Queridos reyes magos, si lográis que mañana, tras el eclipse de sol de las ocho y treinta y cinco, cada una de las personas de la Tierra se sienta dichosa de estar viva y responsable de las consecuencias de sus actos, si conseguís que cada uno reconozca el milagro de dios en sus entrañas; si mañana al amanecer cada uno de los habitantes del mundo se da cuenta del poder que guarda dentro de sí, ese que une indivisiblemente cada molécula de nuestro cuerpo con cada molécula de todo lo que existe, se recuerda capaz de cambiar el mundo con su propio camino —porque eso es lo que es el camino de un hombre: una síntesis del mundo— y consigue hacer brillar lo mejor de su naturaleza, entonces no hará falta que cumpláis ninguno de los cientos de deseos que he desechado a cambio de este, porque en ese caso, no me hará falta nada.

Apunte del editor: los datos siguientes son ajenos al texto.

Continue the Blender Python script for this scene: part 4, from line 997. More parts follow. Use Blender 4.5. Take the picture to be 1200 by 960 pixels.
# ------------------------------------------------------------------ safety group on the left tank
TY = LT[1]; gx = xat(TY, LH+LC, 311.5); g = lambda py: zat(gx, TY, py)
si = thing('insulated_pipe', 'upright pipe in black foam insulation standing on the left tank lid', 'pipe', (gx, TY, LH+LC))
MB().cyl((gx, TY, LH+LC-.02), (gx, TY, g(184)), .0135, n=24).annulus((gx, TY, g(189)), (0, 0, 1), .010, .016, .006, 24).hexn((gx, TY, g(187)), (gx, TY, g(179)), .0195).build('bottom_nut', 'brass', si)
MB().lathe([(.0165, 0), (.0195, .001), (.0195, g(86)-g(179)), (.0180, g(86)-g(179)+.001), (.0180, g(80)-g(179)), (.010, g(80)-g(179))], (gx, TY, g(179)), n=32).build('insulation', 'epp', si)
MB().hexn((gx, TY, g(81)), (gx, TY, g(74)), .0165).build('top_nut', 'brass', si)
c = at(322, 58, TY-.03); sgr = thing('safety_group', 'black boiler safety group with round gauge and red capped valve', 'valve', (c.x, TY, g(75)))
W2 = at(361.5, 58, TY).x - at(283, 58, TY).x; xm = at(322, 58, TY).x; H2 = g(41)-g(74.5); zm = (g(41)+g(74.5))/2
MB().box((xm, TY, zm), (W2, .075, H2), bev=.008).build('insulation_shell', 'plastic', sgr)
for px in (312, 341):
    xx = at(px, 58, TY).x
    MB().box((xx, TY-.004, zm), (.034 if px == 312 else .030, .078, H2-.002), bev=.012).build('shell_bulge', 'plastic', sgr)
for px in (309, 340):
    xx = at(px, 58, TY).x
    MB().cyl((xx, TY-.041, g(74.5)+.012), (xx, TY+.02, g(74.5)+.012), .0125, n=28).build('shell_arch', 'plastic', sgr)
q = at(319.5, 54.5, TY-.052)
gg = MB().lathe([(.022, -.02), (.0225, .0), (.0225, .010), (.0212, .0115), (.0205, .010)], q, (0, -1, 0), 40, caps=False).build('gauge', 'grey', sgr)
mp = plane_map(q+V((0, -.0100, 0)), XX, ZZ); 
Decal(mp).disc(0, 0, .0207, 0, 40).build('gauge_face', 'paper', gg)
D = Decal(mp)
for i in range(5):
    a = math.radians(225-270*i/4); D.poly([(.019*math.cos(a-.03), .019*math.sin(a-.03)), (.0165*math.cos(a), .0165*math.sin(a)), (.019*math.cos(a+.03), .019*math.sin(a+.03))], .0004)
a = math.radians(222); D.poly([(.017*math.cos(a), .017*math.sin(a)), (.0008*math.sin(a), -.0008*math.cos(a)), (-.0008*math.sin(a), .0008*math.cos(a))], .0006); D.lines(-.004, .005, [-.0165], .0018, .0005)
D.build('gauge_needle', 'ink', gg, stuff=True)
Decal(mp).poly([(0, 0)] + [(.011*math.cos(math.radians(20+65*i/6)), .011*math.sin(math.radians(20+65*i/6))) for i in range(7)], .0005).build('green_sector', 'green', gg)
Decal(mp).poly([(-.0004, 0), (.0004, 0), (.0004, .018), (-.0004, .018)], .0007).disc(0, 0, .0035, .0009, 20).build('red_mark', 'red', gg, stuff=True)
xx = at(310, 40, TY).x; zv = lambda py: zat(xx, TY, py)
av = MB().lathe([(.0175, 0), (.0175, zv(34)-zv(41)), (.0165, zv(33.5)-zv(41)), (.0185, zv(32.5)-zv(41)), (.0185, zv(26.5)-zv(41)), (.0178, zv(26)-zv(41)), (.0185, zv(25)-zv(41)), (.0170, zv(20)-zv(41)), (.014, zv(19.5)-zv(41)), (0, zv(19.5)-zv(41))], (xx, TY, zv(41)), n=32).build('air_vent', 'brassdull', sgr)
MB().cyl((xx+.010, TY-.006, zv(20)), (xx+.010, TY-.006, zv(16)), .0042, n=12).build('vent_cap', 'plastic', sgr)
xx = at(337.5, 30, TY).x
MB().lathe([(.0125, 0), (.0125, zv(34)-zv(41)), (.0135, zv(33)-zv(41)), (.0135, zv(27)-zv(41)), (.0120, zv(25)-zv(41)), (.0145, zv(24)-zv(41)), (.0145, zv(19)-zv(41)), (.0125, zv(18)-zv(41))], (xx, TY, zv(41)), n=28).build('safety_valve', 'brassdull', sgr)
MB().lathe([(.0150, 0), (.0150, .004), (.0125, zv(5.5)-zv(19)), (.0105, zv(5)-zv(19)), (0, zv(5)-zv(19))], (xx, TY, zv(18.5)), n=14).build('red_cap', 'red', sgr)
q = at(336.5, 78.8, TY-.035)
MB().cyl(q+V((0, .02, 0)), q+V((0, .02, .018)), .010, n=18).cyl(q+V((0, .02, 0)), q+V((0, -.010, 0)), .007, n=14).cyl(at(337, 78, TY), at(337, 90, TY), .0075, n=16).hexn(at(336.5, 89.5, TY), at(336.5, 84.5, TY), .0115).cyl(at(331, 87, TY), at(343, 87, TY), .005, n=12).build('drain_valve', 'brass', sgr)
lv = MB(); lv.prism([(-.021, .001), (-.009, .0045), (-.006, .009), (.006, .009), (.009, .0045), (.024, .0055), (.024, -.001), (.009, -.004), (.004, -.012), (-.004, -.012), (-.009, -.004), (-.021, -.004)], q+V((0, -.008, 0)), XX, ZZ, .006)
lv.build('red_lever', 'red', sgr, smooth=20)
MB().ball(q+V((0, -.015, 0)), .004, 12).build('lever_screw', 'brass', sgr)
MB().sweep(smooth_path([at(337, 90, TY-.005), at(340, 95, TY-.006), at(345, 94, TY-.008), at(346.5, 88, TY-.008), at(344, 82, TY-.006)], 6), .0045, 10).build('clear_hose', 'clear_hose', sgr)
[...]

(Bueno, a lo mejor tendríais que hacerme llegar un frasco de mi perfume favorito a los veintidós, pero para eso sois magos, ¿no?)

domingo, 2 de enero de 2011

El mundo deshabitado

Me levanté un día, y el mundo estaba vacío.

Una luz blanquecina y afilada lo saturaba todo, cubriendo las copas de los árboles, los coches y los parques como un manto de nieve. De vez en cuando, una ráfaga de viento traía voces de niños, de recreo y de patio de colegio, débiles y metálicas, lejanas; como si lucharan contra el vacío del rumor de las caracolas.

Salí a caminar, como sonámbula. Si el mundo estaba vacío, me di cuenta de que mi cuerpo sonaba a hueco. Y había ruidos sordos doblando esquinas, y un aliento gélido y nebuloso jugueteaba entre mis costillas, como zurciendo espacios innecesarios ya entre ellas.

La brisa me agitaba los lóbulos de las orejas y, durante una décima de segundo, creí vislumbrar el descolorido rostro de un panadero humilde, cotidiano y cansado, en lo que pareció ser una distorsión de la electricidad estática que paralizaba el ambiente. Casi como si alguien hubiera intentado sintonizar una frecuencia ya desgastada y hubiera dado con una antigua emisión de las olimpiadas alemanas de 1936.

Me coloqué paralela a una estilizada farola gris cuya bombilla parecía no haber tenido vida nunca… Las partículas de luz, en suspensión y detenidas, se cuajaron a mi alrededor y curvaron mis omoplatos con su peso.

Seguí caminando, sin tensiones ni dolores musculares, tan solo mi esqueleto empujado por una inercia involuntaria, una sucesión de causas y efectos cuyo origen ni conocía ni parecía importarme. Un río de minutos y horas, con segundos que refulgían entre graciosas olas plateadas, transcurrió paralelo a mis ajenos pasos hasta que decidió curvarse sobre sí mismo. El impacto de mis talones en el empedrado era casi inaudible, pero hacía vibrar el espacio que me rodeaba con un leve zumbido.

Todo a mi alrededor se desdibujó, perdió su forma, su esencia y su sabor.

Nada. Ni dentro, ni fuera, ni flotando en el cielo ni esbozado en mi imaginación.
Nadie. Ni corpóreo ni intangible, ni perfumado ni inodoro, ni cálido ni gaseoso.

El mundo estaba vacío y hueco, el tiempo se absorbió a sí mismo, las brújulas se desmagnetizaron, el horizonte se disolvió, el fin perdió su sentido. Y mi mirada, en sepia, delimitó tu ausencia y extrapoló cada esquina a los confines del universo.